Cleveland really flexed it’s freak sound muscles,  Fluxmonkey/J. Guy was incredible, Outer Space, Fragments & Thursday Club were hot, and scumfuck Skin Graft was particularly twisted. He brought the sound of urban squalor and decay into the woods, visions of children playing with dirty needles at the beach. Really sick mental shit.

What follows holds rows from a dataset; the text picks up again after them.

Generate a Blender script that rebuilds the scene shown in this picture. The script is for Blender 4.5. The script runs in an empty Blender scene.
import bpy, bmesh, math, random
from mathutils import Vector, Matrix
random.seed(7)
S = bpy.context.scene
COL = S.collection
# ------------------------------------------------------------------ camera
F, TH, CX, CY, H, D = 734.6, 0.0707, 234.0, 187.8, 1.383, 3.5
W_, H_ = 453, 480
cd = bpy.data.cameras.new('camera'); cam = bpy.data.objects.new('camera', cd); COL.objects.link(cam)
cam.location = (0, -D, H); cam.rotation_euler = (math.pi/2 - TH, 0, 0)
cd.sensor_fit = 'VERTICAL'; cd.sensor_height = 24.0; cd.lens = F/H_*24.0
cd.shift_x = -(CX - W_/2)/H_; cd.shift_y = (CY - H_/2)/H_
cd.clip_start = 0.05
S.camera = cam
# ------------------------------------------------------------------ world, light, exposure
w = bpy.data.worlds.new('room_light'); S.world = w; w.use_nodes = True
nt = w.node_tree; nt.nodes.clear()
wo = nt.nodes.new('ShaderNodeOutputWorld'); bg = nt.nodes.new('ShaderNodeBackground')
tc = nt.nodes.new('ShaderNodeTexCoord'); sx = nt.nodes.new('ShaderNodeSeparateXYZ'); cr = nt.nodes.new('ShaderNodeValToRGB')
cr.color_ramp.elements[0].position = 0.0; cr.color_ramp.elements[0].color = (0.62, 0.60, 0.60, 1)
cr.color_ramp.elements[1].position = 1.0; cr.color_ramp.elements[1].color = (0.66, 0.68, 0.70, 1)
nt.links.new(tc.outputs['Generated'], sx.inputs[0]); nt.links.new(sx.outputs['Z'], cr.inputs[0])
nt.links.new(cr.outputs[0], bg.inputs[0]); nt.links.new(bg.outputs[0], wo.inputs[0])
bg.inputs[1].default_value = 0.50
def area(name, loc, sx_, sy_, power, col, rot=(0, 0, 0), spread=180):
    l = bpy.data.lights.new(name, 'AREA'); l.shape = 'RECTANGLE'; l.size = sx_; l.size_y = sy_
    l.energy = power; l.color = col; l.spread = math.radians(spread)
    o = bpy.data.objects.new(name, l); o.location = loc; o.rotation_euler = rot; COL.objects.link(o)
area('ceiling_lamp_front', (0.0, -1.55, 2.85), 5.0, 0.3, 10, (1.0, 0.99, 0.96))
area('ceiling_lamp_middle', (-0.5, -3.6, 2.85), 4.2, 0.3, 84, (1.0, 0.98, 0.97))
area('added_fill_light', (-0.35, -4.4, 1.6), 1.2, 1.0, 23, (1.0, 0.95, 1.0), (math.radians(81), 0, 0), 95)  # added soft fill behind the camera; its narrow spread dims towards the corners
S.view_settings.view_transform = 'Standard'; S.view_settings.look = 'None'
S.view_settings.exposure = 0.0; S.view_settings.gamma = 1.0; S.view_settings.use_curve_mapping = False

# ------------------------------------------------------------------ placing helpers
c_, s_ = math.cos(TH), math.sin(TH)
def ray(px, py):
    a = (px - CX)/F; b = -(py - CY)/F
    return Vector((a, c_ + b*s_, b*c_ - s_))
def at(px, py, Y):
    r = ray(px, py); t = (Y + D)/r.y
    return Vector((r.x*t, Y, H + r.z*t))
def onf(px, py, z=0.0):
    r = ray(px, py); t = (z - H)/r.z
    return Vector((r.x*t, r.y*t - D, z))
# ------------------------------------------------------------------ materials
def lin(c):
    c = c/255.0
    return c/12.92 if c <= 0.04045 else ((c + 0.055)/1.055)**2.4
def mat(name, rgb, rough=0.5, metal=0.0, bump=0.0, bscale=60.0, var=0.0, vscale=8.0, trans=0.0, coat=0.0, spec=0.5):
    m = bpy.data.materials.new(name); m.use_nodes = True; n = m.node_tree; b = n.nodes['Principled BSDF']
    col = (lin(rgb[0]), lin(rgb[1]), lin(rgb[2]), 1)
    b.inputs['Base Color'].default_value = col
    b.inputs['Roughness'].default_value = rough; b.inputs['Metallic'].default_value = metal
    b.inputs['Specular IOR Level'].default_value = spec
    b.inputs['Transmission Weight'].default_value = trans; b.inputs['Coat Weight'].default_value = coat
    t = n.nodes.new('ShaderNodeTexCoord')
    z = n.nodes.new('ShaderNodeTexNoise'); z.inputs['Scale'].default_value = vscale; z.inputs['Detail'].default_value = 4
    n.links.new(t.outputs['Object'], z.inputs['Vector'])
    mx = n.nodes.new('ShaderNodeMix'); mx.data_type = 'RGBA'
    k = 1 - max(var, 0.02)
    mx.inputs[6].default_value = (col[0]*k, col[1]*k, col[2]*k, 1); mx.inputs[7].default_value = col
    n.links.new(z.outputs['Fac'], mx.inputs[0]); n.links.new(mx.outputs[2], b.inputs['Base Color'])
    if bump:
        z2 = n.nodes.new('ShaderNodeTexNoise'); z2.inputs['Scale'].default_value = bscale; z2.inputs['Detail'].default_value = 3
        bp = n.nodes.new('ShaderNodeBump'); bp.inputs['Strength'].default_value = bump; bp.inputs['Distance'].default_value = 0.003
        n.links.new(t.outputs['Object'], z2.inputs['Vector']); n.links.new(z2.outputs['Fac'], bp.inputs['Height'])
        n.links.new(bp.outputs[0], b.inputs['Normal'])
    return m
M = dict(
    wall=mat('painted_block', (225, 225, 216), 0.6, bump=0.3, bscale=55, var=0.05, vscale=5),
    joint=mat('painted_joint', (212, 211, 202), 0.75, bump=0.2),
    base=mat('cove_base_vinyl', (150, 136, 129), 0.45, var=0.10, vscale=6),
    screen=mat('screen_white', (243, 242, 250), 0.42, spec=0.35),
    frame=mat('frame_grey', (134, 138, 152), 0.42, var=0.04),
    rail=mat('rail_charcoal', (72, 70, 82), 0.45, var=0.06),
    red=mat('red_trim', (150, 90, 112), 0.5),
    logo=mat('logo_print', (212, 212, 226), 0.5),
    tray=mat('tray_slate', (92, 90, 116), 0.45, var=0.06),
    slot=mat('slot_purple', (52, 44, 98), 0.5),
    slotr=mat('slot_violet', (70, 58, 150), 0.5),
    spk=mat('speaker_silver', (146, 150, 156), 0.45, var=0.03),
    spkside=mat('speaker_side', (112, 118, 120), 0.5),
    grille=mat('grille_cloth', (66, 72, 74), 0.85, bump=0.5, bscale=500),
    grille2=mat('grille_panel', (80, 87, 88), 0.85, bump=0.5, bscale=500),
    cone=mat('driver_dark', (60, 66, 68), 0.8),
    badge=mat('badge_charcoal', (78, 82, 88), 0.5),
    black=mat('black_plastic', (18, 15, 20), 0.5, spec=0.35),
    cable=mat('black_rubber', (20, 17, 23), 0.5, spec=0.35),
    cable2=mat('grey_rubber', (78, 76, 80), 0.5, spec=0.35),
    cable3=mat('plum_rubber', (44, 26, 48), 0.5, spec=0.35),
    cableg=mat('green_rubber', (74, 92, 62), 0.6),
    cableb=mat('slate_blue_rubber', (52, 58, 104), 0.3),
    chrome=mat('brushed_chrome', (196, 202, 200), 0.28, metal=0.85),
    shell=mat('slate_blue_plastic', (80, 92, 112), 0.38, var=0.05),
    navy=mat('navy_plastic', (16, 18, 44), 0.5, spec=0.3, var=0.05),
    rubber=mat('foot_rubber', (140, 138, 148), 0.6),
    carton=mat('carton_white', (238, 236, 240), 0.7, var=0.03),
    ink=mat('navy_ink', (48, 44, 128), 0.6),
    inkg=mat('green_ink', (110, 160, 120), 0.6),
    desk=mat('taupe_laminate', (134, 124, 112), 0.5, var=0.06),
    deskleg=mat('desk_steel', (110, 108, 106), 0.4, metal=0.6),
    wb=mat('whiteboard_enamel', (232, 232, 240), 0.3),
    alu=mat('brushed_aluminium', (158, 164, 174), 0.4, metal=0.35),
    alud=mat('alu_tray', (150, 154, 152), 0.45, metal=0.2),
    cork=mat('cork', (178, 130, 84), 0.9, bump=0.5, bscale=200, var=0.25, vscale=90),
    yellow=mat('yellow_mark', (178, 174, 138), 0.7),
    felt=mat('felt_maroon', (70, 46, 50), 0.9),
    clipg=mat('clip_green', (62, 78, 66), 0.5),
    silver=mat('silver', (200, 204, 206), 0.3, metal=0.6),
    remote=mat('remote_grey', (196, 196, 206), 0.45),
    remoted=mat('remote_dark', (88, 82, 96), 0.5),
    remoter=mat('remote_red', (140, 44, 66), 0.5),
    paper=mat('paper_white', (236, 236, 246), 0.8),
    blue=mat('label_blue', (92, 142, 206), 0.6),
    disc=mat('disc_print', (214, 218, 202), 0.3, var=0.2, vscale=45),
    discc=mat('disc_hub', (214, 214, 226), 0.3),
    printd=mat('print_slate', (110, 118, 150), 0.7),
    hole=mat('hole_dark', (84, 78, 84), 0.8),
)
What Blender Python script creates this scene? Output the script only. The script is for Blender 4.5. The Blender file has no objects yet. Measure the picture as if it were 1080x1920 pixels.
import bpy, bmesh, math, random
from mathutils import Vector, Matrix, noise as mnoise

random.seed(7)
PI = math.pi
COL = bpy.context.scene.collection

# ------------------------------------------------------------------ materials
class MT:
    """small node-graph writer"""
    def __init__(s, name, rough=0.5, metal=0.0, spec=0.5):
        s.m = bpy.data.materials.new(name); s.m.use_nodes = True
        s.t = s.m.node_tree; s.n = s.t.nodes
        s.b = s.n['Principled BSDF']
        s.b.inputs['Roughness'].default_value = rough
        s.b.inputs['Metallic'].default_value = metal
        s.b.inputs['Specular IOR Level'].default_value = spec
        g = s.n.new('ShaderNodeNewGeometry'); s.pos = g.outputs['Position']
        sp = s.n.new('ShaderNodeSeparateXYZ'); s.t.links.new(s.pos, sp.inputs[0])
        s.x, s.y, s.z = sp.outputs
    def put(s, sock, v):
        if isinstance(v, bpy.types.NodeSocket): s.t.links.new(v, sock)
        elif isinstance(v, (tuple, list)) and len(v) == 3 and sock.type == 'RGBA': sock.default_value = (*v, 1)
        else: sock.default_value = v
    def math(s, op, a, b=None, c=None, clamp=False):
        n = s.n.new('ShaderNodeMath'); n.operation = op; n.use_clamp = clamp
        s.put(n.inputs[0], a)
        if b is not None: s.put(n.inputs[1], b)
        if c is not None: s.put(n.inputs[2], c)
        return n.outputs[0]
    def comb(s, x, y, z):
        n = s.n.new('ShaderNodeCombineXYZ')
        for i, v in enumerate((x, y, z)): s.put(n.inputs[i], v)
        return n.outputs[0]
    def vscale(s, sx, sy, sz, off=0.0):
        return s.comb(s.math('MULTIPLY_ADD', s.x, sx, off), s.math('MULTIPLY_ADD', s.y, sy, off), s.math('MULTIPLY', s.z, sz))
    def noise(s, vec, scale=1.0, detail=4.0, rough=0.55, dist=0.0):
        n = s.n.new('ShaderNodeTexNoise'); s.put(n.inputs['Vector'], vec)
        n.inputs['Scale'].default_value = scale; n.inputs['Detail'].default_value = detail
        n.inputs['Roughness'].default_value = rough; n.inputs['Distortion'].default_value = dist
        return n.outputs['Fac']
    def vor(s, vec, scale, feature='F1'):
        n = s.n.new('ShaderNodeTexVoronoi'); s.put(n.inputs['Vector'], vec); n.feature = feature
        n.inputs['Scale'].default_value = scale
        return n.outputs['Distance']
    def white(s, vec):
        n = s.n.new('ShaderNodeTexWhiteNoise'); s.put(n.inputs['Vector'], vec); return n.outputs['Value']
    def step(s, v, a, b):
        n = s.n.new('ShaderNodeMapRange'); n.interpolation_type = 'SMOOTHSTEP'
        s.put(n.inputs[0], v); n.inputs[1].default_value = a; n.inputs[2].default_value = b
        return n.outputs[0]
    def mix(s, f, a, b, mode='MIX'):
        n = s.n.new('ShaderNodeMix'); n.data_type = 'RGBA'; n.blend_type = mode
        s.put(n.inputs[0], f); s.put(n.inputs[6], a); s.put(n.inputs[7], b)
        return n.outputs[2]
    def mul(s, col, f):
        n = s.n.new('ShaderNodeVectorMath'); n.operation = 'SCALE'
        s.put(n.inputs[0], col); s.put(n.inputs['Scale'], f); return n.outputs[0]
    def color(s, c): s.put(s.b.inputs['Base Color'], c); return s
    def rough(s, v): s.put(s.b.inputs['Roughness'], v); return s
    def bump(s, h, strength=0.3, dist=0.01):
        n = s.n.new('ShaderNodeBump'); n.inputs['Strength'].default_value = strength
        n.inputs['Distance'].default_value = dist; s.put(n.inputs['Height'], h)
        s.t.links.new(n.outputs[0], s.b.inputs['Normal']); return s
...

There was no MC so I left not knowing who a lot of them were. Oh yeah, by the third day acts started breaking away from the stage, and these freaks Twilight Memories of the Three Suns climbed the mountain and really did some weird shit. They would bang on an anvil and you would see it, then a few seconds later the sound would roll down the hill. Brilliant use of the space. Oh yeah, and can’t not mention the free jazz stylings of Tiger Hatchery. We were on the mountain during their set, in this heavy fog, couldn’t really tell what was going on but it was great. Our friend Flar did sound for the fest, and really blasted out the valley. This guy Narwalz played my favorite Psychic TV track through Flar’s system, it was AMAZING to hear Blue Pyramid at incredible volume. Nautical Almanac closed out the weekend, and sort of hypnotized the crowd. There was a hill in front of the stage and they asked that you lay with your feet up where your head would be, so the blood would rush to your brain. I just remember having this wonderful sense of calm listening to them, seeing two stray shooting stars that I associated with the two of them. We had an overwhelming feeling of community with everyone else there that generally lacks at noise shows. It carried on for weeks after.

Stony Tusco did an amazing job putting it together, I have to hand it to him.  A lot of people went into it with some apprehension, but the whole weekend went off without a hitch. God is as good to the humble as the devil is to fools? Hahahaha.